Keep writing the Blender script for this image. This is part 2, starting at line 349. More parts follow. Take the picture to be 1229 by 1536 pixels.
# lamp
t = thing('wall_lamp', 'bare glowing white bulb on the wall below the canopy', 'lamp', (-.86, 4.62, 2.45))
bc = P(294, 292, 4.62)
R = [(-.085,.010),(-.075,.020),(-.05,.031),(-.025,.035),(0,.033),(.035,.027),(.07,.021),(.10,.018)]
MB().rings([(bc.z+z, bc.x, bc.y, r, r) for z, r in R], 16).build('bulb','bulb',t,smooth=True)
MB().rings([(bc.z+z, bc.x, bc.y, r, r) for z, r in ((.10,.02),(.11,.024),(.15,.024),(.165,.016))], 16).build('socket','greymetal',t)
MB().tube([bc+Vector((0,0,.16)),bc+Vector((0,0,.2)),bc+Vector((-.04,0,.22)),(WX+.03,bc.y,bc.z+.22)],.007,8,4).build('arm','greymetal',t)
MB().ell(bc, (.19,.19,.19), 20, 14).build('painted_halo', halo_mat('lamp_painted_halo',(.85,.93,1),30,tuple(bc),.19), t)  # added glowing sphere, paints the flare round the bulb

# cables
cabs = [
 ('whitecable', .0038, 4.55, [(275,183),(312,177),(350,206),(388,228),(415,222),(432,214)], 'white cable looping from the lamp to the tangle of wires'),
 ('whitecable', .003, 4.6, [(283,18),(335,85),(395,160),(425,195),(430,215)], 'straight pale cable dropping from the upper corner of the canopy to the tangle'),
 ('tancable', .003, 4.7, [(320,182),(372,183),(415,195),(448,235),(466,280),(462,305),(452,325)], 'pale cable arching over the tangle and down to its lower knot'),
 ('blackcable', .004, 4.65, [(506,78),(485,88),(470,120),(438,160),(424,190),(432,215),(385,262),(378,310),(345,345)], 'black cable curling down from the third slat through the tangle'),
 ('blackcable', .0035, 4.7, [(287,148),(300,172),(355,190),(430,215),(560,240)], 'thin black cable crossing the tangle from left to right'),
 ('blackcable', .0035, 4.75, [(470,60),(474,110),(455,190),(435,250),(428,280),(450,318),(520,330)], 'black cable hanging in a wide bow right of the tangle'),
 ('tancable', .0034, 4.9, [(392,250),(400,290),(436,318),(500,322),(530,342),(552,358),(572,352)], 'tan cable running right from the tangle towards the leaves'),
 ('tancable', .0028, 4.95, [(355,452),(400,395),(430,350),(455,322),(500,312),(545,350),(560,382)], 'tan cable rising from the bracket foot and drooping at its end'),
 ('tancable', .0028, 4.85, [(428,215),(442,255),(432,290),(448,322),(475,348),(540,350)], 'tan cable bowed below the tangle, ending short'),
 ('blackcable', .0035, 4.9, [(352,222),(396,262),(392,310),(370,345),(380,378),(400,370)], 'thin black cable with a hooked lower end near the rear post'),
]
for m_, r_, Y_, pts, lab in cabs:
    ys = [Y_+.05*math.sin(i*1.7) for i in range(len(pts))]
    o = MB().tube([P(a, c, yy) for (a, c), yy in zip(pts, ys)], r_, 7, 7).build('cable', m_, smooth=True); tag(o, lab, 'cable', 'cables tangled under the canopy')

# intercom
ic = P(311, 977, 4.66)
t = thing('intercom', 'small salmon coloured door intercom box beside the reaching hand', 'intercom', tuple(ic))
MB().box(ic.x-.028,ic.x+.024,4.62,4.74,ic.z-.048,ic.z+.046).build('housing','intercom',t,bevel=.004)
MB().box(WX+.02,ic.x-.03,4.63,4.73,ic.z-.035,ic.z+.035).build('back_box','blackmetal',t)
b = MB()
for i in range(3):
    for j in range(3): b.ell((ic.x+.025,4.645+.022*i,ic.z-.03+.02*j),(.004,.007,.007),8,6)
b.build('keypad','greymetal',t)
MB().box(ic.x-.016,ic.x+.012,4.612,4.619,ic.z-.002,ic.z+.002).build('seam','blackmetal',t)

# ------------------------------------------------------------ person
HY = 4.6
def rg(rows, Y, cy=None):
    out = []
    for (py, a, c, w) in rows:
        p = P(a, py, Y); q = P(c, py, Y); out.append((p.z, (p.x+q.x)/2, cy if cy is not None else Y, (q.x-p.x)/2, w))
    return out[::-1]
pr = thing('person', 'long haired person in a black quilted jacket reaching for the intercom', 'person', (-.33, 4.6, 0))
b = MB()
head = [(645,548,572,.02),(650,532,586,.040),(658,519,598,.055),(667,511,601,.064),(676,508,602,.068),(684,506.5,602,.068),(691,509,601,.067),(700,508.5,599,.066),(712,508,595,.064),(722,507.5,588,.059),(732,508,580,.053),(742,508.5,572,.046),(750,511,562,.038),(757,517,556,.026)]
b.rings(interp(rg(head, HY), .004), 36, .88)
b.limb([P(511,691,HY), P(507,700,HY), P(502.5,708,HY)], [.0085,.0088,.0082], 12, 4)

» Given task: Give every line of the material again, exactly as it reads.

» Answer to this exercise:
Keep writing the Blender script for this image. This is part 2, starting at line 349. More parts follow. Take the picture to be 1229 by 1536 pixels.
# lamp
t = thing('wall_lamp', 'bare glowing white bulb on the wall below the canopy', 'lamp', (-.86, 4.62, 2.45))
bc = P(294, 292, 4.62)
R = [(-.085,.010),(-.075,.020),(-.05,.031),(-.025,.035),(0,.033),(.035,.027),(.07,.021),(.10,.018)]
MB().rings([(bc.z+z, bc.x, bc.y, r, r) for z, r in R], 16).build('bulb','bulb',t,smooth=True)
MB().rings([(bc.z+z, bc.x, bc.y, r, r) for z, r in ((.10,.02),(.11,.024),(.15,.024),(.165,.016))], 16).build('socket','greymetal',t)
MB().tube([bc+Vector((0,0,.16)),bc+Vector((0,0,.2)),bc+Vector((-.04,0,.22)),(WX+.03,bc.y,bc.z+.22)],.007,8,4).build('arm','greymetal',t)
MB().ell(bc, (.19,.19,.19), 20, 14).build('painted_halo', halo_mat('lamp_painted_halo',(.85,.93,1),30,tuple(bc),.19), t)  # added glowing sphere, paints the flare round the bulb

# cables
cabs = [
 ('whitecable', .0038, 4.55, [(275,183),(312,177),(350,206),(388,228),(415,222),(432,214)], 'white cable looping from the lamp to the tangle of wires'),
 ('whitecable', .003, 4.6, [(283,18),(335,85),(395,160),(425,195),(430,215)], 'straight pale cable dropping from the upper corner of the canopy to the tangle'),
 ('tancable', .003, 4.7, [(320,182),(372,183),(415,195),(448,235),(466,280),(462,305),(452,325)], 'pale cable arching over the tangle and down to its lower knot'),
 ('blackcable', .004, 4.65, [(506,78),(485,88),(470,120),(438,160),(424,190),(432,215),(385,262),(378,310),(345,345)], 'black cable curling down from the third slat through the tangle'),
 ('blackcable', .0035, 4.7, [(287,148),(300,172),(355,190),(430,215),(560,240)], 'thin black cable crossing the tangle from left to right'),
 ('blackcable', .0035, 4.75, [(470,60),(474,110),(455,190),(435,250),(428,280),(450,318),(520,330)], 'black cable hanging in a wide bow right of the tangle'),
 ('tancable', .0034, 4.9, [(392,250),(400,290),(436,318),(500,322),(530,342),(552,358),(572,352)], 'tan cable running right from the tangle towards the leaves'),
 ('tancable', .0028, 4.95, [(355,452),(400,395),(430,350),(455,322),(500,312),(545,350),(560,382)], 'tan cable rising from the bracket foot and drooping at its end'),
 ('tancable', .0028, 4.85, [(428,215),(442,255),(432,290),(448,322),(475,348),(540,350)], 'tan cable bowed below the tangle, ending short'),
 ('blackcable', .0035, 4.9, [(352,222),(396,262),(392,310),(370,345),(380,378),(400,370)], 'thin black cable with a hooked lower end near the rear post'),
]
for m_, r_, Y_, pts, lab in cabs:
    ys = [Y_+.05*math.sin(i*1.7) for i in range(len(pts))]
    o = MB().tube([P(a, c, yy) for (a, c), yy in zip(pts, ys)], r_, 7, 7).build('cable', m_, smooth=True); tag(o, lab, 'cable', 'cables tangled under the canopy')

# intercom
ic = P(311, 977, 4.66)
t = thing('intercom', 'small salmon coloured door intercom box beside the reaching hand', 'intercom', tuple(ic))
MB().box(ic.x-.028,ic.x+.024,4.62,4.74,ic.z-.048,ic.z+.046).build('housing','intercom',t,bevel=.004)
MB().box(WX+.02,ic.x-.03,4.63,4.73,ic.z-.035,ic.z+.035).build('back_box','blackmetal',t)
b = MB()
for i in range(3):
    for j in range(3): b.ell((ic.x+.025,4.645+.022*i,ic.z-.03+.02*j),(.004,.007,.007),8,6)
b.build('keypad','greymetal',t)
MB().box(ic.x-.016,ic.x+.012,4.612,4.619,ic.z-.002,ic.z+.002).build('seam','blackmetal',t)

# ------------------------------------------------------------ person
HY = 4.6
def rg(rows, Y, cy=None):
    out = []
    for (py, a, c, w) in rows:
        p = P(a, py, Y); q = P(c, py, Y); out.append((p.z, (p.x+q.x)/2, cy if cy is not None else Y, (q.x-p.x)/2, w))
    return out[::-1]
pr = thing('person', 'long haired person in a black quilted jacket reaching for the intercom', 'person', (-.33, 4.6, 0))
b = MB()
head = [(645,548,572,.02),(650,532,586,.040),(658,519,598,.055),(667,511,601,.064),(676,508,602,.068),(684,506.5,602,.068),(691,509,601,.067),(700,508.5,599,.066),(712,508,595,.064),(722,507.5,588,.059),(732,508,580,.053),(742,508.5,572,.046),(750,511,562,.038),(757,517,556,.026)]
b.rings(interp(rg(head, HY), .004), 36, .88)
b.limb([P(511,691,HY), P(507,700,HY), P(502.5,708,HY)], [.0085,.0088,.0082], 12, 4)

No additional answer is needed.